La Casolla ha risposto come forse meglio non poteva alla sua parte, ma le vibrazioni inquiete di Turandot dopo la disillusione del primo enigma sciolto, la tensione crescente dopo il secondo enigma e infine l'ostinazione nel rifiuto del verdetto della sacralità del giuramento, sono stati d'animo differenti che cantati senza duttilità e plasticità vocale hanno perduto tutta la loro potenza descrittiva. Infine del tutto opaca la fondamentale transizione della psicologia di Turandot Principessa di Morte, che si libera dall'idea perforante del tanatos, dalla crudeltà della vendetta per una violenza antica, per abbracciare l'eros, vinta dal un fuoco terribile ma soave che si sprigiona dal Principe.
Assai ben concepita è apparsa la scena delle Maschere all'inizio del II atto. In uno spazio angusto come la loro capacità di dare agli avvenimenti un corso diverso, preso coscienza della inutilità delle loro sollecitazioni presso il Principe a desistere dal folle gesto, si abbandonano grottescamente alla rievocazione piena di rimpianto del tempo passato, tranquillo e ordinato. Sono maschere perché la loro logica è la logica collettiva del conformismo, regolata dall'opportunismo e dal proprio adeguarsi agli eventi nel modo meno eroico di difesa della propria casetta con il suo laghetto blu tutto cinto di bambù. Sono anime tristi, prive di infamia e di lode, non ribelli al bene ma neppure fedeli, ignavi, espressione non vile né eroica di una composita umanità che non coglie valori ideali e che conduce una esistenza cieca e miserevole. A esse è affidata la parte antieroica e sdrammatizzante che rende ancor più titanico lo scontro tra la terribile Principessa e l'illusione funesta del Principe Ignoto. Per questo è stato teatralmente assai coinvolgente ed eloquente il dischiudersi della reggia sontuosa dell'Imperatore appena dopo lo sparire del loro piccolo spazio.
Non tutti allo stesso livello, ma tutti abbastanza convincenti con una varietà di gesti e di falsetti di voce, Leonardo López-Linares, (Ping), Paolo Antognetti (Pong) e Saverio Fiore (Pang) hanno allentato con un siparietto gradevole e per nulla tedioso la tensione tra i tre colpi di gong del Principe che chiudono il I atto e i tre terribili enigmi della Principessa nel II atto.

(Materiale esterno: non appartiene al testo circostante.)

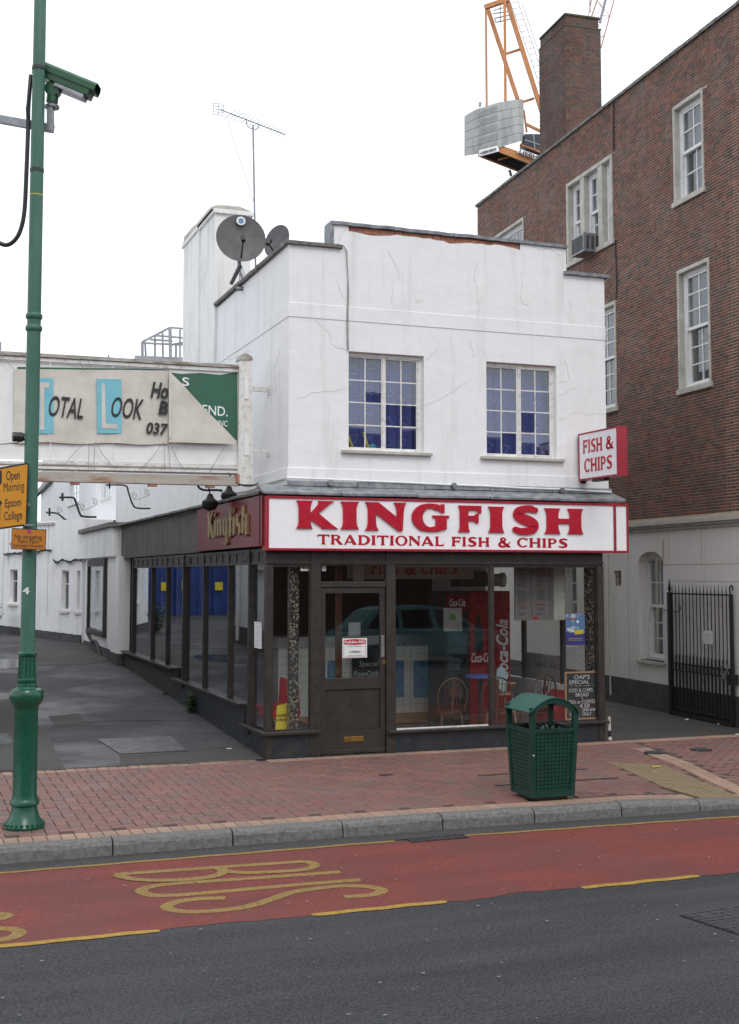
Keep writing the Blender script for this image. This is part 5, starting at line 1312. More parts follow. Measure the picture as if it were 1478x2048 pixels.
# extractor pipe
t = thing('ventilation_duct', 'round white air duct end under the shop ceiling beside the fridge', 'duct', S, (3.3,1.9,2.0))
a, z = S.U(1000,1160,1.9); MB().tube([(a-.25,1.9,z),(a+.0,1.88,z)], .085, 20).build('pipe', M['pvc'], t); MB().tube([(a,1.88,z),(a+.05,1.875,z)], .10, 20).build('flange', M['white_clean'], t); MB().box(a-.65,a-.25,1.8,2.1,z-.09,z+.12).build('fan_box', M['cover'], t)
# poster on fridge door, ceiling light
a, z1 = S.U(888,1216,fv-.02); b, z0 = S.U(925,1262,fv-.02)
t = thing('green_leaf_notice', 'white notice with a green emblem beside the fridge', 'notice', S, (a,fv-.02,z0)); MB().box(a,b,fv-.006,fv-.004,z0,z1).build('sheet', M['pvc'], t); MB().disc(((a+b)/2,fv-.007,(z0+z1)/2+.03), .05, (0,1,0), .002, 16).build('emblem', simple('lime_print', (.2,.38,.12), None, 5, .6), t)
# wheelback chairs
def chair(label, x, y, v, rot, s=.86, mat=None, name='wheelback_chair'):
    a, z = S.U(x, y, v); fr = Frame(*S.w((a, v, 0))[:2], 20.5+rot)
    t = thing(name, label, 'chair', fr, (0,0,0), group='dark wooden wheelback chairs inside the shop'); mat = mat or M['chairwood']; k = s
    sh = .44*k
    m = MB(); vs = []; n = 20
    P = [(.21*k*math.cos(q)*(1.05 if math.sin(q) > 0 else .95), .20*k*math.sin(q)) for q in [i*2*math.pi/n for i in range(n)]]
    m.prism(P, sh-.03, sh, lambda x, y, d: (x, y, d)); m.build('seat', mat, t)
    hoop = [(-.19*k, -.15*k, sh), (-.225*k,-.17*k,sh+.15*k), (-.22*k,-.19*k,sh+.30*k), (-.14*k,-.205*k,sh+.42*k), (0,-.215*k,sh+.47*k), (.14*k,-.205*k,sh+.42*k), (.22*k,-.19*k,sh+.30*k), (.225*k,-.17*k,sh+.15*k), (.19*k,-.15*k,sh)]
    MB().tube(crom(hoop, 5), .012, 8).build('hoop', mat, t)
    for dx in (-.13,-.08,.08,.13):
        top = .47*k*math.sqrt(max(0.05, 1-(dx/.235)**2))
        MB().tube([(dx*.8*k,-.155*k,sh),(dx*k,-.20*k,sh+top-.01)], .006, 6).build('spindle', mat, t)
    MB().prism([(-.02*k,0),(.02*k,0),(.03*k,.12*k),(.018*k,.18*k),(.035*k,.26*k),(.018*k,.34*k),(.02*k,.44*k),(-.02*k,.44*k),(-.018*k,.34*k),(-.035*k,.26*k),(-.018*k,.18*k),(-.03*k,.12*k)], -.005, .005, lambda x, y, d: (x, -.16*k-y*.12+d, sh+y)).build('splat', mat, t)
    MB().disc((0,-.20*k,sh+.26*k), .055*k, (0,1,.15), .012, 16).build('wheel', mat, t)
    for dx, dy in ((-.15,-.14),(.15,-.14),(-.16,.14),(.16,.14)):
        MB().tube([(dx*k,dy*k,sh-.03),(dx*1.12*k,dy*1.15*k,sh*.5),(dx*1.25*k,dy*1.3*k,0)], [.011,.017,.010], 8).build('leg', mat, t)
    MB().tube([(-.17*k,0,sh*.45),(.17*k,0,sh*.45)], .009, 6).build('stretcher', mat, t)
    return t
chair('dark wheelback chair standing left of the window mullion with its back to the street', 895, 1440, .65, 0)
chair('dark wheelback chair directly behind the window mullion, back to the street', 985, 1440, .65, -4)
chair('dark wheelback chair turned slightly, behind the green bin', 1072, 1440, .75, 14)
chair('dark wheelback chair in the corner window seen from the side', 562, 1440, .75, 80)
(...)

Assai pregevole Carlo Bosi (l‘Imperatore Altoum) autorevole uomo di stato e fermo genitore soprattutto nel perentorio ricordo alla figlia della sacralità del giuramento. Mentre il secondo padre, Timur, nella interpretazione di Giorgio Giuseppini, ha raggiunto una commovente intensità comunicativa negli inutili tentativi di dissuasione del figlio Calaf. Coinvolgente in una pietà senza fine nel dolente lamento sul corpo di Liù esamine e nella sconfinata dolcezza con cui l'accompagna verso la notte che non ha mattino. Squillante il Mandarino di Nicolò Ceriani nell'appello accorato e terribile della legge imposta da Turandot con cui ha inizio l'opera. Poco presente ma eloquente nell'intima suprema invocazione di Turandot, sua giudice assassina, il Principe di Persia di Cristiano Olivieri.
 
Splendido nelle sue diverse componenti di popolo di Pekino e dignitari di corte il coro, preparato da Armando Tasso, così come accattivante e fortemente descrittivo il colore impressionista del coro A.Li.Ve di voci bianche diretto da Paolo Facincani.      
 
Serata di grande spettacolo d'opera consegnata alla memoria ventura, soprattutto dalla direzione d'orchestra del meno che trentenne Battistoni e dalla regia del più che ottantenne Zeffirelli. Il pubblico, trascinato dall'entusiasmo più che attento ai tempi della recita, ha applaudito spesso fuori tempo impedendo di godere spezzoni di musica meravigliosa. Forse troppo eccitato ha richiesto al tenore un BIS non proprio meritato, ma ha saputo ben distinguere i valori degli interpreti nella carrellata finale degli applausi. Giustamente rivolti con copiosità, ovazioni e calpestio gioioso del pavimento, ad Amarilli Nizza, rivelazione assoluta, e alla veneranda Giovanna Casolla, già Turandot prima che il maestro Battistoni nascesse.